* Begin LISTED ENTRIES *

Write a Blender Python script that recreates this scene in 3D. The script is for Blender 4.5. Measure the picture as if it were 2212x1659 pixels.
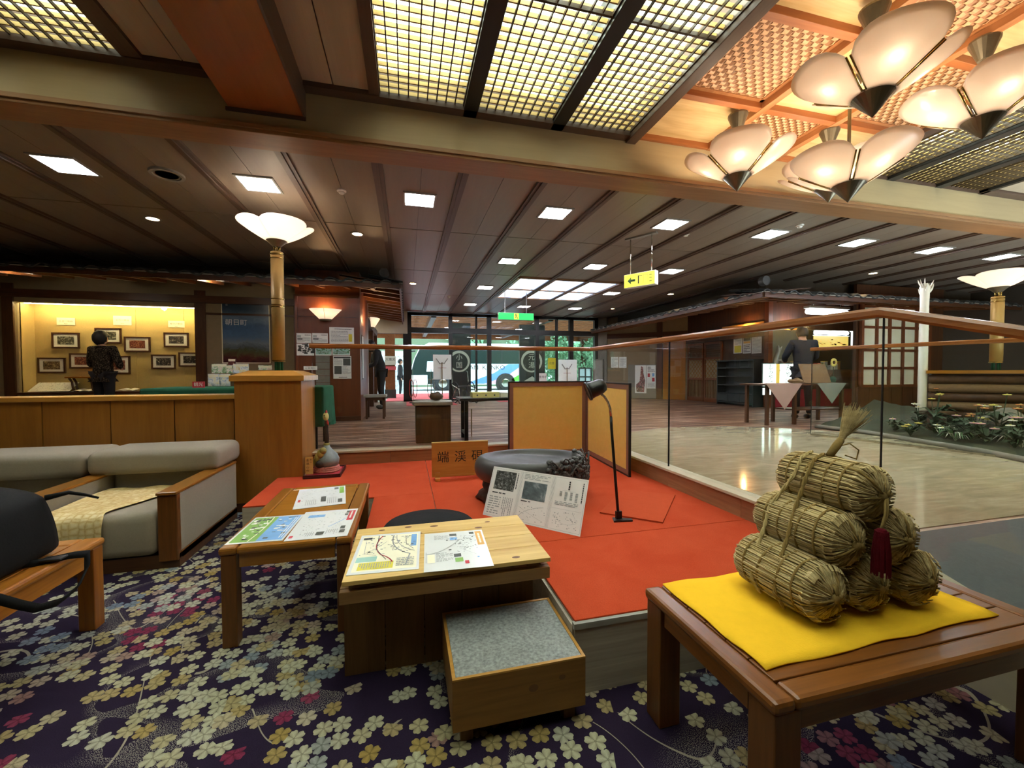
import bpy, bmesh, math, random
from mathutils import Vector, Matrix
import numpy as np

# ------------------------------------------------------------------ camera, sky, exposure
scene = bpy.context.scene
COL = scene.collection
for _o in list(bpy.data.objects):
    bpy.data.objects.remove(_o)

YAW, PITCH, ROLL, FPX, EYE = 0.25011, -0.027818, -0.0028767, 894.3, 1.30
_fw = Vector((math.sin(YAW) * math.cos(PITCH), math.cos(YAW) * math.cos(PITCH), math.sin(PITCH)))
_rt = Vector((math.cos(YAW), -math.sin(YAW), 0))
_up = _rt.cross(_fw)
_r2 = math.cos(ROLL) * _rt + math.sin(ROLL) * _up
_u2 = -math.sin(ROLL) * _rt + math.cos(ROLL) * _up
cam_data = bpy.data.cameras.new('camera')
cam_data.sensor_width = 36.0
cam_data.lens = FPX / 2212 * 36.0
cam_data.clip_start = 0.02
cam_data.clip_end = 300
cam = bpy.data.objects.new('camera', cam_data)
COL.objects.link(cam)
_m = Matrix((( _r2.x, _u2.x, -_fw.x, 0), (_r2.y, _u2.y, -_fw.y, 0), (_r2.z, _u2.z, -_fw.z, EYE), (0, 0, 0, 1)))
cam.matrix_world = _m
scene.camera = cam

world = bpy.data.worlds.new('overcast_sky')
scene.world = world
world.use_nodes = True
_bg = world.node_tree.nodes['Background']
_bg.inputs[0].default_value = (0.74, 0.90, 0.98, 1)
_bg.inputs[1].default_value = 4.2

scene.view_settings.view_transform = 'Standard'
scene.view_settings.look = 'None'
scene.view_settings.gamma = 1
scene.view_settings.use_curve_mapping = False
scene.view_settings.exposure = 1.12

cy = scene.cycles
cy.max_bounces = 5; cy.diffuse_bounces = 3; cy.glossy_bounces = 3; cy.transmission_bounces = 4; cy.transparent_max_bounces = 14
cy.caustics_reflective = False; cy.caustics_refractive = False; cy.sample_clamp_indirect = 6.0
cy.adaptive_threshold = 0.2; cy.adaptive_min_samples = 20; cy.use_light_tree = False

# light levels of the fixtures (emission strengths), tuned in one place
E_SQUARE = 42.0      # square ceiling downlights
E_ROUND = 40.0       # small round warm downlights
E_TUBE = 13.0        # fluorescent tubes behind the lattice
E_BACK = 2.2        # white back of the lattice box
W_PENDANT = 6.0     # watts, bulb in each pendant
W_SCONCE = 5.0
W_COLUMN = 0.9
E_ALCOVE = 26.0

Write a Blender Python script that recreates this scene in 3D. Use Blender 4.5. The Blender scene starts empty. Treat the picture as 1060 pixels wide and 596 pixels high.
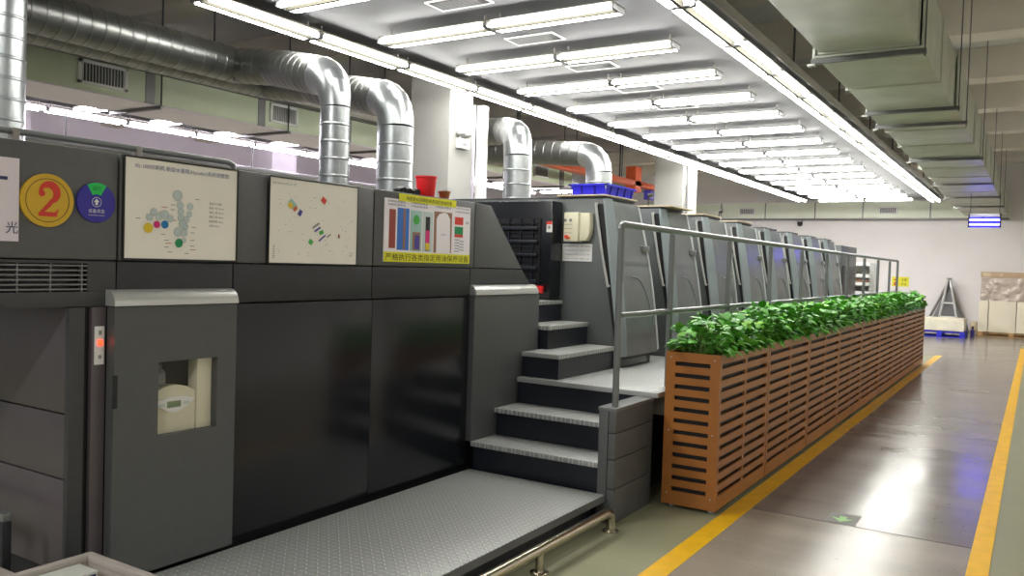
import bpy, bmesh, math, random
from mathutils import Vector, Matrix
PI = math.pi
FILL = 70
scene = bpy.context.scene
COL = scene.collection
ORD = ['first', 'second', 'third', 'fourth', 'fifth', 'sixth', 'seventh', 'eighth', 'ninth', 'tenth', 'eleventh', 'twelfth',
       'thirteenth', 'fourteenth', 'fifteenth', 'sixteenth', 'seventeenth', 'eighteenth', 'nineteenth', 'twentieth', 'twenty-first']

# ------------------------------------------------------------------ helpers
def lin(c):
    return tuple(((v / 255) / 12.92 if v / 255 <= 0.04045 else ((v / 255 + 0.055) / 1.055) ** 2.4) for v in c)

def mat(name, rgb, rough=0.5, metal=0.0, var=0.0, vscale=6.0, bump=0.0, bscale=60.0, emit=0.0, spec=0.5, aniso=None):
    m = bpy.data.materials.new(name)
    m.use_nodes = True
    nt = m.node_tree
    b = nt.nodes['Principled BSDF']
    c = lin(rgb) + (1,)
    b.inputs['Base Color'].default_value = c
    b.inputs['Roughness'].default_value = rough
    b.inputs['Metallic'].default_value = metal
    b.inputs['Specular IOR Level'].default_value = spec
    if emit:
        b.inputs['Emission Color'].default_value = c
        b.inputs['Emission Strength'].default_value = emit
    if var or bump:
        tc = nt.nodes.new('ShaderNodeTexCoord')
    if var:
        n = nt.nodes.new('ShaderNodeTexNoise')
        n.inputs['Scale'].default_value = vscale
        n.inputs['Detail'].default_value = 5
        nt.links.new(tc.outputs['Object'], n.inputs['Vector'])
        r = nt.nodes.new('ShaderNodeValToRGB')
        r.color_ramp.elements[0].position = 0.3
        r.color_ramp.elements[1].position = 0.7
        r.color_ramp.elements[0].color = tuple(v * (1 - var) for v in c[:3]) + (1,)
        r.color_ramp.elements[1].color = tuple(min(1, v * (1 + var)) for v in c[:3]) + (1,)
        nt.links.new(n.outputs['Fac'], r.inputs['Fac'])
        nt.links.new(r.outputs['Color'], b.inputs['Base Color'])
    if bump:
        n2 = nt.nodes.new('ShaderNodeTexNoise')
        n2.inputs['Scale'].default_value = bscale
        n2.inputs['Detail'].default_value = 3
        nt.links.new(tc.outputs['Object'], n2.inputs['Vector'])
        bp = nt.nodes.new('ShaderNodeBump')
        bp.inputs['Strength'].default_value = bump
        bp.inputs['Distance'].default_value = 0.01
        nt.links.new(n2.outputs['Fac'], bp.inputs['Height'])
        nt.links.new(bp.outputs['Normal'], b.inputs['Normal'])
    return m

WORLD = {}
class MB:
    def __init__(self):
        self.v = []; self.f = []
    def add(self, vs, fs):
        o = len(self.v)
        self.v += [tuple(p) for p in vs]
        self.f += [tuple(i + o for i in q) for q in fs]
        return self
    def box(self, x0, x1, y0, y1, z0, z1, bev=0.0, seg=2):
        if x0 > x1: x0, x1 = x1, x0
        if y0 > y1: y0, y1 = y1, y0
        if z0 > z1: z0, z1 = z1, z0
        vs = [(x0, y0, z0), (x1, y0, z0), (x1, y1, z0), (x0, y1, z0), (x0, y0, z1), (x1, y0, z1), (x1, y1, z1), (x0, y1, z1)]
        fs = [(3, 2, 1, 0), (4, 5, 6, 7), (0, 1, 5, 4), (1, 2, 6, 5), (2, 3, 7, 6), (3, 0, 4, 7)]
        return self._bev(vs, fs, bev, seg)
    def _bev(self, vs, fs, bev, seg=2):
        if not bev:
            return self.add(vs, fs)
        bm = bmesh.new()
        bv = [bm.verts.new(p) for p in vs]
        for q in fs: bm.faces.new([bv[i] for i in q])
        bmesh.ops.bevel(bm, geom=list(bm.edges), offset=bev, segments=seg, profile=0.6, affect='EDGES')
        bm.verts.index_update()
        self.add([v.co[:] for v in bm.verts], [[v.index for v in f.verts] for f in bm.faces])
        bm.free()
        return self
    def prism(self, poly, axis, a, b, bev=0.0):
        """poly: 2D points counted in the two other axes (x: (y,z); y: (x,z); z: (x,y))"""
        def P(p, t):
            return {'x': (t, p[0], p[1]), 'y': (p[0], t, p[1]), 'z': (p[0], p[1], t)}[axis]
        n = len(poly)
        vs = [P(p, a) for p in poly] + [P(p, b) for p in poly]
        fs = [tuple(range(n))[::-1], tuple(range(n, 2 * n))] + [(i, (i + 1) % n, n + (i + 1) % n, n + i) for i in range(n)]
        return self._bev(vs, fs, bev)
    def tube(self, pts, r, seg=12, caps=True, rad=None):
        pts = [Vector(p) for p in pts]
        k = len(pts)
        rings = []
        T = [((pts[min(i + 1, k - 1)] - pts[i]).normalized() + (pts[i] - pts[max(i - 1, 0)]).normalized()).normalized() for i in range(k)]
        up = Vector((0, 0, 1)) if abs(T[0].z) < 0.9 else Vector((1, 0, 0))
        N = (up - T[0] * up.dot(T[0])).normalized()
        vs = []
        for i in range(k):
            N = (N - T[i] * N.dot(T[i])).normalized()
            B = T[i].cross(N)
            rr = rad[i] if rad else r
            for j in range(seg):
                a = 2 * PI * j / seg
                vs.append(pts[i] + (N * math.cos(a) + B * math.sin(a)) * rr)
        fs = []
        for i in range(k - 1):
            for j in range(seg):
                j2 = (j + 1) % seg
                fs.append((i * seg + j, i * seg + j2, (i + 1) * seg + j2, (i + 1) * seg + j))
        if caps:
            fs.append(tuple(range(seg))[::-1]); fs.append(tuple(range((k - 1) * seg, k * seg)))
        return self.add(vs, fs)
    def duct(self, pts, r, seg=20, pitch=0.12, ridge=0.004):
        """spiral-seam round duct: a tube with raised seams every pitch"""
        pts = [Vector(p) for p in pts]
        st = []; rd = []
        for i in range(len(pts) - 1):
            L = (pts[i + 1] - pts[i]).length
            n = max(1, int(L / pitch))
            d = (pts[i + 1] - pts[i]) / L
            for q in range(n):
                s = L * q / n
                if q == 0 and i == 0:
                    st.append(pts[i]); rd.append(r)
                elif q > 0:
                    for o, e in ((-0.012, 0), (-0.004, ridge), (0.004, ridge), (0.012, 0)):
                        st.append(pts[i] + d * (s + o)); rd.append(r + e)
            st.append(pts[i + 1]); rd.append(r)
        return self.tube(st, r, seg, True, rd)
    def lathe(self, prof, c, seg=20):
        """prof: (radius, z) from bottom to top about a vertical axis at c"""
        vs = []; fs = []
        n = len(prof)
        for j in range(seg):
            a = 2 * PI * j / seg
            for r, z in prof:
                vs.append((c[0] + r * math.cos(a), c[1] + r * math.sin(a), c[2] + z))
        for j in range(seg):
            j2 = (j + 1) % seg
            for i in range(n - 1):
                fs.append((j * n + i, j2 * n + i, j2 * n + i + 1, j * n + i + 1))
        fs.append(tuple(j * n for j in range(seg))[::-1])
        fs.append(tuple(j * n + n - 1 for j in range(seg)))
        return self.add(vs, fs)
    def build(self, name, m, parent=None, loc=None, sharp=32):
        """vertices are given in world space; the mesh is stored relative to its parent's place"""
        o0 = WORLD.get(parent.name, Vector((0, 0, 0))) if parent else Vector(loc or (0, 0, 0))
        me = bpy.data.meshes.new(name)
        me.from_pydata([(p[0] - o0.x, p[1] - o0.y, p[2] - o0.z) for p in self.v], [], self.f)
        me.update()
        bm = bmesh.new(); bm.from_mesh(me)
        bmesh.ops.recalc_face_normals(bm, faces=list(bm.faces))
        bm.to_mesh(me); bm.free()
        me.polygons.foreach_set('use_smooth', [True] * len(me.polygons))
        me.set_sharp_from_angle(angle=math.radians(sharp))
        me.materials.append(m)
        o = bpy.data.objects.new(name, me)
        COL.objects.link(o)
        if parent: o.parent = parent
        else: o.location = o0
        WORLD[o.name] = o0
        return o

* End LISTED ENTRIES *

OBJECTIVE: Find the lines holding "that" and list every one.

FULL SOLUTION:
Write a Blender Python script that recreates this scene in 3D. The script is for Blender 4.5. Measure the picture as if it were 2212x1659 pixels.
Write a Blender Python script that recreates this scene in 3D. Use Blender 4.5. The Blender scene starts empty. Treat the picture as 1060 pixels wide and 596 pixels high.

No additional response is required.